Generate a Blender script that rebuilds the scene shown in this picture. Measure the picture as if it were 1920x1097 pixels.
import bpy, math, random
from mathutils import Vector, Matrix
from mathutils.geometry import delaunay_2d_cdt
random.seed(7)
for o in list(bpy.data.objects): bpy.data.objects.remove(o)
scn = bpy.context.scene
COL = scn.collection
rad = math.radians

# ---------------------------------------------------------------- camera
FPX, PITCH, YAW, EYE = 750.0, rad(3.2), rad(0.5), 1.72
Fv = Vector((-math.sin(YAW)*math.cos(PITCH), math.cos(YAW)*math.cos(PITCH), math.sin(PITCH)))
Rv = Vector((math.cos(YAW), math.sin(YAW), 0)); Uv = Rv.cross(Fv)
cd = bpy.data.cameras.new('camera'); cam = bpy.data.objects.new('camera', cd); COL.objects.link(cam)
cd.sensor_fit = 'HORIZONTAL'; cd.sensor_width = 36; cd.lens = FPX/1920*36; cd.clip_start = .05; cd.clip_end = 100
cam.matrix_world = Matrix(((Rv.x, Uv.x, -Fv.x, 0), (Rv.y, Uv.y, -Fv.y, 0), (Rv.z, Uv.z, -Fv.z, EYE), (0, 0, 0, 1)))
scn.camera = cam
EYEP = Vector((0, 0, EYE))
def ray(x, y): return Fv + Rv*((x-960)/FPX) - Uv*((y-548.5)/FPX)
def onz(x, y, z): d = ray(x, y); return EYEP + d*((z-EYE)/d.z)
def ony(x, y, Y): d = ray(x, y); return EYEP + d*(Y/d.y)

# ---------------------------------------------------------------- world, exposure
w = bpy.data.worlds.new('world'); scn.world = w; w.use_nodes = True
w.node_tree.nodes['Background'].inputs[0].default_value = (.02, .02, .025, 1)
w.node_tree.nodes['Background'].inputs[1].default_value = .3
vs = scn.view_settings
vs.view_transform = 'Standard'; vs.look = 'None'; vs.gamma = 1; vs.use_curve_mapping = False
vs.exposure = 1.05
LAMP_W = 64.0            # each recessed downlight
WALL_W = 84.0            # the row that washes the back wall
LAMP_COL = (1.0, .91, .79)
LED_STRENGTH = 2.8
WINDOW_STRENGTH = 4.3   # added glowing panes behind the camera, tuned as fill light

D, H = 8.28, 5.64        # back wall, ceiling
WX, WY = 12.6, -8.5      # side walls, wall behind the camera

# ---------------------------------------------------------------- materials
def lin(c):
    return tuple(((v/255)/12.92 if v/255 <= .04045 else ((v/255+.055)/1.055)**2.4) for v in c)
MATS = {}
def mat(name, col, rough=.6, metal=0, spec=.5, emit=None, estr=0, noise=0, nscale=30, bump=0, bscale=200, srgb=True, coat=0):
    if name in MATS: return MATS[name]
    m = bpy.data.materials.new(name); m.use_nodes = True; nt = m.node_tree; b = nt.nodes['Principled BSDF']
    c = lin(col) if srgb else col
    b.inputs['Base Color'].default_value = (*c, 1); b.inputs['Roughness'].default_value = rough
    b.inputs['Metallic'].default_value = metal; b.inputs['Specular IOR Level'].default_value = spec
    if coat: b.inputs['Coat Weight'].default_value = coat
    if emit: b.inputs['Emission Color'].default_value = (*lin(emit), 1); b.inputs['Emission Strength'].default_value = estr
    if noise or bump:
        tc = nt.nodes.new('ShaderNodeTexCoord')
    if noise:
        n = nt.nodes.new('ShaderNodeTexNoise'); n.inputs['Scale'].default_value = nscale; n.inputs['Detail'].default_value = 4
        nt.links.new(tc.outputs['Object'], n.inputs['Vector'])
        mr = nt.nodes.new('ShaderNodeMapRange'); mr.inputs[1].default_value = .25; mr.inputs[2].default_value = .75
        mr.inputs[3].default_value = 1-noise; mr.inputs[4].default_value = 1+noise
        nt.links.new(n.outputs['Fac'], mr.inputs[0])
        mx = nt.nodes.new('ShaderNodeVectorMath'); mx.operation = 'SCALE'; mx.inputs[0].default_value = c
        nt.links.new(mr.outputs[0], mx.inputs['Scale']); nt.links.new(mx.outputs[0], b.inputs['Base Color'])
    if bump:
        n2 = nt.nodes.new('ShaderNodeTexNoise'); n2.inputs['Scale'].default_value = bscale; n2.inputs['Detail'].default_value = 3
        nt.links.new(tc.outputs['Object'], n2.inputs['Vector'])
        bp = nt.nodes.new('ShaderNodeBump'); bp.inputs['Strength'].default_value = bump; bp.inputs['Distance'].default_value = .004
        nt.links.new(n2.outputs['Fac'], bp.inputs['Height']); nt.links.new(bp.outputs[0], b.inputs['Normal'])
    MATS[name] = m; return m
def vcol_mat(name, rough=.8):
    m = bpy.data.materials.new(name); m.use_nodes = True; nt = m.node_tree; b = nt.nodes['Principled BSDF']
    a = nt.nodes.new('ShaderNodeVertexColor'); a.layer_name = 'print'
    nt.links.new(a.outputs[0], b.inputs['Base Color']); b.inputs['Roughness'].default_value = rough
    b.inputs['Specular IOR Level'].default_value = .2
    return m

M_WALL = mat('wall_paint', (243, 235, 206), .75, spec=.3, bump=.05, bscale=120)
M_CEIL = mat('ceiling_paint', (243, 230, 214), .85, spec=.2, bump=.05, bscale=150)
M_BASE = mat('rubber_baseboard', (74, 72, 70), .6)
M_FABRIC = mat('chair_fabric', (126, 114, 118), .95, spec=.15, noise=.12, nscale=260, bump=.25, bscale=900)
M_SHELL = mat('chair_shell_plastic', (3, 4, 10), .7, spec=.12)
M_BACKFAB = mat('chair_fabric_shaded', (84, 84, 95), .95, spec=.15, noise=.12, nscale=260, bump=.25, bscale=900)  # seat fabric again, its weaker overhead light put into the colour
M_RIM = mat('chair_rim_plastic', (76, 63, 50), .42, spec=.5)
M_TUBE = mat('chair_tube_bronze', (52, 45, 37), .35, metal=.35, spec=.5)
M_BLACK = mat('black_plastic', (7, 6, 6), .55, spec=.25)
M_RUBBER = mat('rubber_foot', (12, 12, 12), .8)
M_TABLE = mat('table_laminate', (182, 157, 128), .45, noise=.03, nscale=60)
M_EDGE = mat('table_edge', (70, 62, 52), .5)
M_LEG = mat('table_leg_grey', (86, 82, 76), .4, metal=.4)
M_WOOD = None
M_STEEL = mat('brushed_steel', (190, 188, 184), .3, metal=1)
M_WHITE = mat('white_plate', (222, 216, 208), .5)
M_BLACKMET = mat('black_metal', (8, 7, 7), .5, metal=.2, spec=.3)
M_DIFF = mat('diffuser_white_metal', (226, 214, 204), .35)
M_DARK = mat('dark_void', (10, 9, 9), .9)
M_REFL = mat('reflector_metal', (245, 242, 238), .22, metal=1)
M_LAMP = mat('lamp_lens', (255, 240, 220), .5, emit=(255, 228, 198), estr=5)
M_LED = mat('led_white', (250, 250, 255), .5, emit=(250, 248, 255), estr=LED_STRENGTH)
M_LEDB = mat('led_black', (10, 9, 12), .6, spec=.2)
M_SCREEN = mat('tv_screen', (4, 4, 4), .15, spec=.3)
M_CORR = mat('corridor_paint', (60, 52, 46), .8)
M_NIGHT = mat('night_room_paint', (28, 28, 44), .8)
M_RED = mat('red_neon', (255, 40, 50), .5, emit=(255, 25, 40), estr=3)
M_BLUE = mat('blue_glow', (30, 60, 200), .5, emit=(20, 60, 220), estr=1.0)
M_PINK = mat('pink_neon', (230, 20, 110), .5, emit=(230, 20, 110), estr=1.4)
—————
- GOAL OF THE EXERCISE -
Choose all lines containing the string "scene" and copy them out.

- WRITTEN ANSWER -
Generate a Blender script that rebuilds the scene shown in this picture. Measure the picture as if it were 1920x1097 pixels.
scn = bpy.context.scene